◆ **Task prompt**
Pictures stay out of the copy. Please reproduce only the lines between the one holding "Model this scene" and the one holding "scene.camera = cam", inclusive.

◆ **Supplied information**

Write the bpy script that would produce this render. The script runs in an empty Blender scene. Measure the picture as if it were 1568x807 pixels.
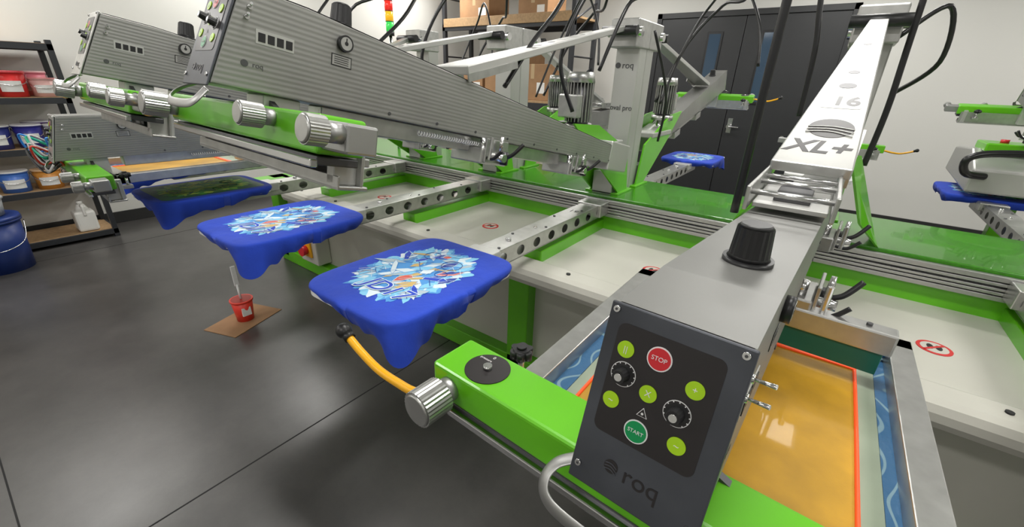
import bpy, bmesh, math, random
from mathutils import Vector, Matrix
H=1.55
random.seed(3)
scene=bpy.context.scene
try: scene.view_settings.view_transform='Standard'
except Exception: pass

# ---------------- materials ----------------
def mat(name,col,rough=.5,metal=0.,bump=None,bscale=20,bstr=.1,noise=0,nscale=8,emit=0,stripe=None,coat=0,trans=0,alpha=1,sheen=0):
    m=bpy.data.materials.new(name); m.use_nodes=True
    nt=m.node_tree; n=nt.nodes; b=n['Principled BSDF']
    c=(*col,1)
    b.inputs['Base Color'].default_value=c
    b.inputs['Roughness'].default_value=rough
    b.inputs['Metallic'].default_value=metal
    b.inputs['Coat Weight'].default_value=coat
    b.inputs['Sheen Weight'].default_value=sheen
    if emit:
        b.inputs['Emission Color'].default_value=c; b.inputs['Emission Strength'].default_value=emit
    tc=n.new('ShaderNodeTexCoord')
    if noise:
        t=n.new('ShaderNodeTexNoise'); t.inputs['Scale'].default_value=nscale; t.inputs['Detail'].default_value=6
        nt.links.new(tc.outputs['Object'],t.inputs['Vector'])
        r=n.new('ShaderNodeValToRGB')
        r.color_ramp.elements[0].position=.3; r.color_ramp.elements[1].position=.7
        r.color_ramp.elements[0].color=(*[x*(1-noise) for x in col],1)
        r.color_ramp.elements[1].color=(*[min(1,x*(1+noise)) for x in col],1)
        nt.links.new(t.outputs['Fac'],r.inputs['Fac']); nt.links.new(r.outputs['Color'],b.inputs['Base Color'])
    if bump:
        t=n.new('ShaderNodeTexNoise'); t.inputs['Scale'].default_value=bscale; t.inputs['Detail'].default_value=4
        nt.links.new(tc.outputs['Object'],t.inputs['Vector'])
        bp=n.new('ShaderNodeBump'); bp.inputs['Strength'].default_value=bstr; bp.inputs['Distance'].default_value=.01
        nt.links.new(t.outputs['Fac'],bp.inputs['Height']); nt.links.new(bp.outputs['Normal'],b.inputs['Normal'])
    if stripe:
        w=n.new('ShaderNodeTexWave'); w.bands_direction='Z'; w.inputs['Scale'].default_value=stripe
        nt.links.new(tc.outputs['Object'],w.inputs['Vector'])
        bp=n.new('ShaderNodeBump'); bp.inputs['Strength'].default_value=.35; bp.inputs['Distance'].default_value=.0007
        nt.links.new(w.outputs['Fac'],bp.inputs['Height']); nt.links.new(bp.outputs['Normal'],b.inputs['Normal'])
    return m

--

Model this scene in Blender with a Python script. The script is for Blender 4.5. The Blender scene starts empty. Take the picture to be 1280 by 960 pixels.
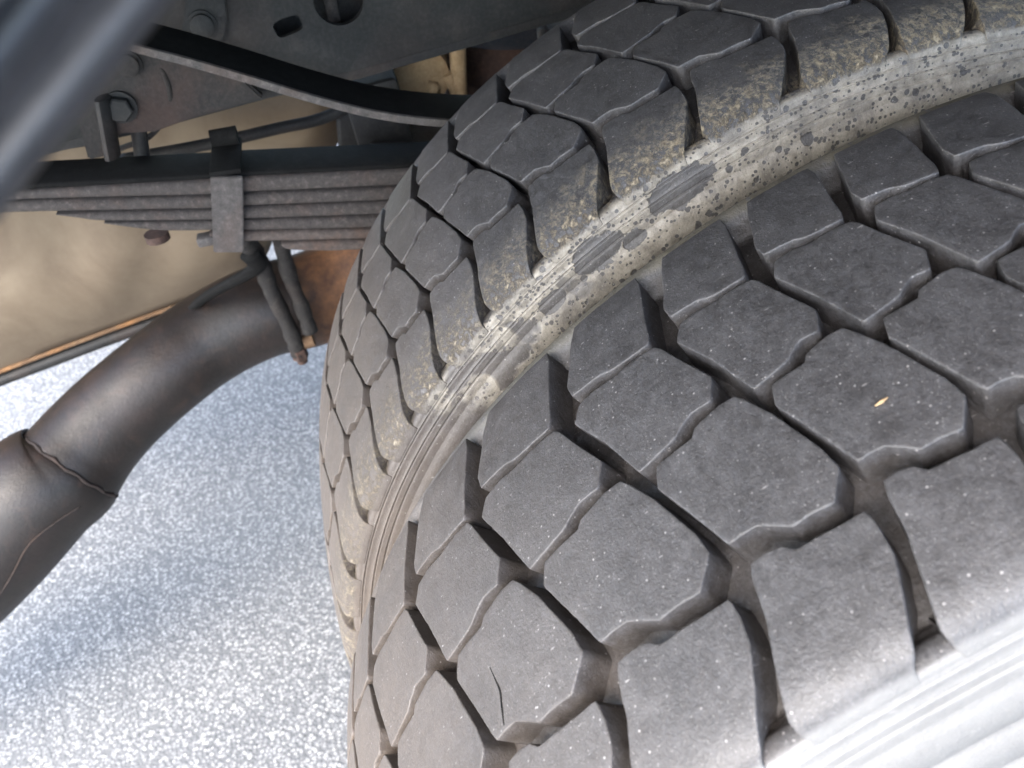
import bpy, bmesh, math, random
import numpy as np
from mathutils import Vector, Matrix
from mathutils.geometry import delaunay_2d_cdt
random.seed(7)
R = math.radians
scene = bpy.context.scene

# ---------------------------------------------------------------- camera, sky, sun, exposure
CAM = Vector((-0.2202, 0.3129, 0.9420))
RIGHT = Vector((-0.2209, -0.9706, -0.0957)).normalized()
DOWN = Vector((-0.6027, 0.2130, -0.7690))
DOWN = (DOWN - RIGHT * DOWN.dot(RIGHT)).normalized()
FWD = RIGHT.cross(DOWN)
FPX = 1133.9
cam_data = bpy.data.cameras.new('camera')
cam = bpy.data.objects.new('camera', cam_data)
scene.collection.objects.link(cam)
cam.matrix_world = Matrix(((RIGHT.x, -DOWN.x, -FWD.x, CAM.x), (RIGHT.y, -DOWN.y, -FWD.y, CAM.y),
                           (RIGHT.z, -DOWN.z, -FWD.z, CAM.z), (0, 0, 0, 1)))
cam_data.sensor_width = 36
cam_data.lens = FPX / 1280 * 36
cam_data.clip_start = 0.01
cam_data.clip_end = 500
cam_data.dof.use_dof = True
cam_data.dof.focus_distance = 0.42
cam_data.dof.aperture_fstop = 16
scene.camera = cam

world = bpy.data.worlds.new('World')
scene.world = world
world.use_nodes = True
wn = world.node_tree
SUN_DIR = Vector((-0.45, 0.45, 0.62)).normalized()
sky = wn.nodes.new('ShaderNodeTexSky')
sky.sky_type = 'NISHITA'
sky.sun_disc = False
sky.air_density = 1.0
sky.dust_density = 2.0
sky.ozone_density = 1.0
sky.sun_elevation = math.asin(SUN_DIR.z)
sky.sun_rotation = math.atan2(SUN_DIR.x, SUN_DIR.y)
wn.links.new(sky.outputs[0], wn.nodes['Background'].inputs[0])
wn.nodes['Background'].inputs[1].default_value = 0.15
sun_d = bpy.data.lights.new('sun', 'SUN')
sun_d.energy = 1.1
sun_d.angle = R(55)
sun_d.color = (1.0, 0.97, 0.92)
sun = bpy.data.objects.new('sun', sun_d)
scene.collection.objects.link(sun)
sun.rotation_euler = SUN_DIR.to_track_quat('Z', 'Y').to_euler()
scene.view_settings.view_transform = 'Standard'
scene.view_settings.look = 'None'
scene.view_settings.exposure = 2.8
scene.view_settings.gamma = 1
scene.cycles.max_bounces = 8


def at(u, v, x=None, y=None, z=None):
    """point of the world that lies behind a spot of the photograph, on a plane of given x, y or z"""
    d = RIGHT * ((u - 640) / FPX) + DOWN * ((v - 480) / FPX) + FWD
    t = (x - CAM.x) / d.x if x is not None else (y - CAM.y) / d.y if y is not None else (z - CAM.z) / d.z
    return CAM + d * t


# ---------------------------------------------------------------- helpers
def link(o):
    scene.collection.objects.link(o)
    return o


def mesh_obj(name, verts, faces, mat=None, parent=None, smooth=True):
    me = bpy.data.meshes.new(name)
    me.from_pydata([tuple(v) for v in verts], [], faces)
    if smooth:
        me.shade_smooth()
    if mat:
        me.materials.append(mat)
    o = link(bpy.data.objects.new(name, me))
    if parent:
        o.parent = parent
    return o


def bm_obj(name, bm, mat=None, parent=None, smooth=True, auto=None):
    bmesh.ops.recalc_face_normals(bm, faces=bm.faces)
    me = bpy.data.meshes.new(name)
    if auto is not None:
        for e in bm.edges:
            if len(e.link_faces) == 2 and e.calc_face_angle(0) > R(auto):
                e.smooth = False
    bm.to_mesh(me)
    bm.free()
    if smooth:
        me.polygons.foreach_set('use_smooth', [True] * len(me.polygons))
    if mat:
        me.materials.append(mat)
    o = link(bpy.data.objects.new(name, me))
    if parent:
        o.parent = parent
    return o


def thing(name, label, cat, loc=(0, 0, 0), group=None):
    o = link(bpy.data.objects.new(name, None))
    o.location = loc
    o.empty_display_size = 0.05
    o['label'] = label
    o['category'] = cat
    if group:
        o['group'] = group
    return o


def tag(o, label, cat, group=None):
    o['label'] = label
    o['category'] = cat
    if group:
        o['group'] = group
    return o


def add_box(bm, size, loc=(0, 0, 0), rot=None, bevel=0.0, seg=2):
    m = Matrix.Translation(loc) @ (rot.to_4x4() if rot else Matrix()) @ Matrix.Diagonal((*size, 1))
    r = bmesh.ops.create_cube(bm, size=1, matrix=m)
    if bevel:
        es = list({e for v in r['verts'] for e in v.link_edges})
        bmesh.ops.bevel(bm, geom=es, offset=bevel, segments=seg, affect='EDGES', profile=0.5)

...

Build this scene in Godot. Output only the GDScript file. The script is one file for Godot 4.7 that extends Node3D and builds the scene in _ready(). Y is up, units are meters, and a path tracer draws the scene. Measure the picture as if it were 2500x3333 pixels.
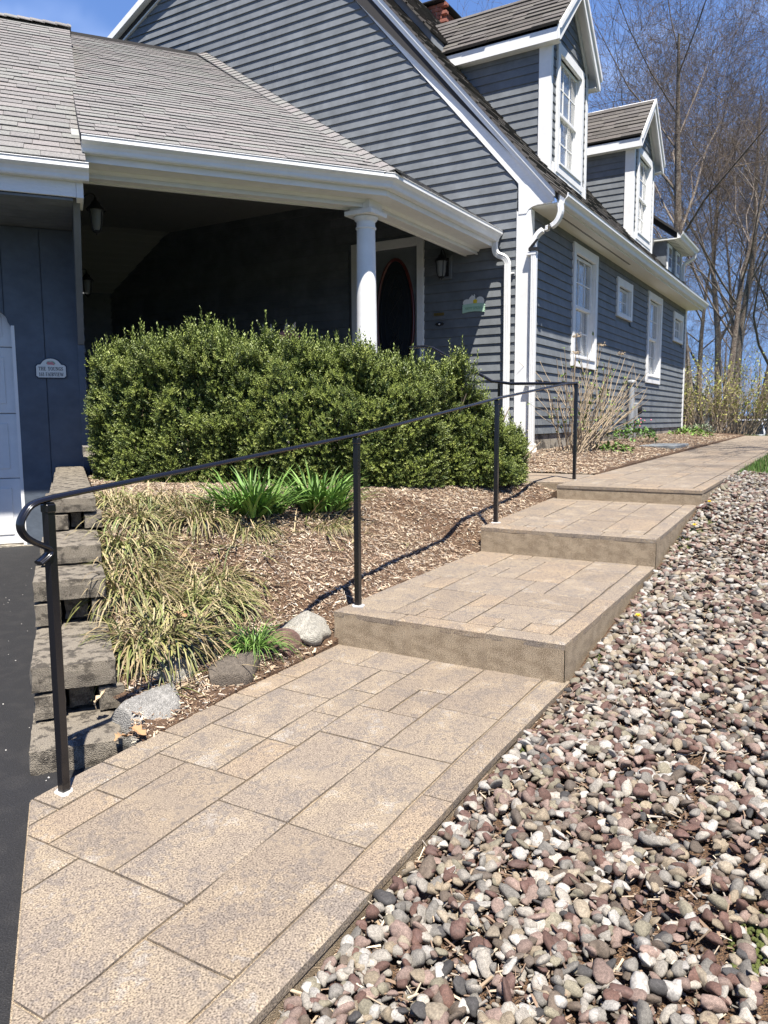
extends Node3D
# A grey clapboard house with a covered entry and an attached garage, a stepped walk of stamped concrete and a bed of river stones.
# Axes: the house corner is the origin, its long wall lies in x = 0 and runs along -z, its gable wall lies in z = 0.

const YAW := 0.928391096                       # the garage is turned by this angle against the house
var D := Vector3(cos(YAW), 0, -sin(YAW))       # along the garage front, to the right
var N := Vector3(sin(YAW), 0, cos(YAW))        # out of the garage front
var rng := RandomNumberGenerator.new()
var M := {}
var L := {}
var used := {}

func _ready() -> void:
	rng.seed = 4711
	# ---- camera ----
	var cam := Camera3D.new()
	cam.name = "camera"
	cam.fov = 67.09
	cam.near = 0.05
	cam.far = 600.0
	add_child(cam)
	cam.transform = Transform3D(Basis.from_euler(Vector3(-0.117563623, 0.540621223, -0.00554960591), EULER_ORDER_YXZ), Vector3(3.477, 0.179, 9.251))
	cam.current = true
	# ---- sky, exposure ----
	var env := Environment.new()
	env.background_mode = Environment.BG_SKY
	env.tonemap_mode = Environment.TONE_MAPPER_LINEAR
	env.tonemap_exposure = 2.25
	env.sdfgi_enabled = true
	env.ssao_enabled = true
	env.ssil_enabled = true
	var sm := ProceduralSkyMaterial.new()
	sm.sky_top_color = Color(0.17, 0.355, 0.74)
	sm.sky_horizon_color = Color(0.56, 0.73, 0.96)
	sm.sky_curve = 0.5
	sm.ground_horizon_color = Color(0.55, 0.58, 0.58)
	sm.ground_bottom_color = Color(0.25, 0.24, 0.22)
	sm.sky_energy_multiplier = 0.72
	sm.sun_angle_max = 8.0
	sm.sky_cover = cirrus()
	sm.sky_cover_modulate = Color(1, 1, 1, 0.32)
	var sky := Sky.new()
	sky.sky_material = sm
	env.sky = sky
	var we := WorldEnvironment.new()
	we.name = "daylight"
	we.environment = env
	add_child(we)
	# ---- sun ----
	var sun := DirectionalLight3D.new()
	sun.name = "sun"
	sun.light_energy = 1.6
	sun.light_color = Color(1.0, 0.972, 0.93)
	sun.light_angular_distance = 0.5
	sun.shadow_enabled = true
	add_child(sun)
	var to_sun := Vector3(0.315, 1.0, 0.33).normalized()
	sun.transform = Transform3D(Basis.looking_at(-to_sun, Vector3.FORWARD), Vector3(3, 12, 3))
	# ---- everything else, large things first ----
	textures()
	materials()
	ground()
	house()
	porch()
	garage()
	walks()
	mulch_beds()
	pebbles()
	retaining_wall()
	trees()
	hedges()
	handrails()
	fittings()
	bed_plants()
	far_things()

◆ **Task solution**
Model this scene in Blender with a Python script. The script is for Blender 4.5. The Blender scene starts empty. Take the picture to be 1280 by 960 pixels.
import bpy, bmesh, math, random
import numpy as np
from mathutils import Vector, Matrix
from mathutils.geometry import delaunay_2d_cdt
random.seed(7)
R = math.radians
scene = bpy.context.scene

# ---------------------------------------------------------------- camera, sky, sun, exposure
CAM = Vector((-0.2202, 0.3129, 0.9420))
RIGHT = Vector((-0.2209, -0.9706, -0.0957)).normalized()
DOWN = Vector((-0.6027, 0.2130, -0.7690))
DOWN = (DOWN - RIGHT * DOWN.dot(RIGHT)).normalized()
FWD = RIGHT.cross(DOWN)
FPX = 1133.9
cam_data = bpy.data.cameras.new('camera')
cam = bpy.data.objects.new('camera', cam_data)
scene.collection.objects.link(cam)
cam.matrix_world = Matrix(((RIGHT.x, -DOWN.x, -FWD.x, CAM.x), (RIGHT.y, -DOWN.y, -FWD.y, CAM.y),
                           (RIGHT.z, -DOWN.z, -FWD.z, CAM.z), (0, 0, 0, 1)))
cam_data.sensor_width = 36
cam_data.lens = FPX / 1280 * 36
cam_data.clip_start = 0.01
cam_data.clip_end = 500
cam_data.dof.use_dof = True
cam_data.dof.focus_distance = 0.42
cam_data.dof.aperture_fstop = 16
scene.camera = cam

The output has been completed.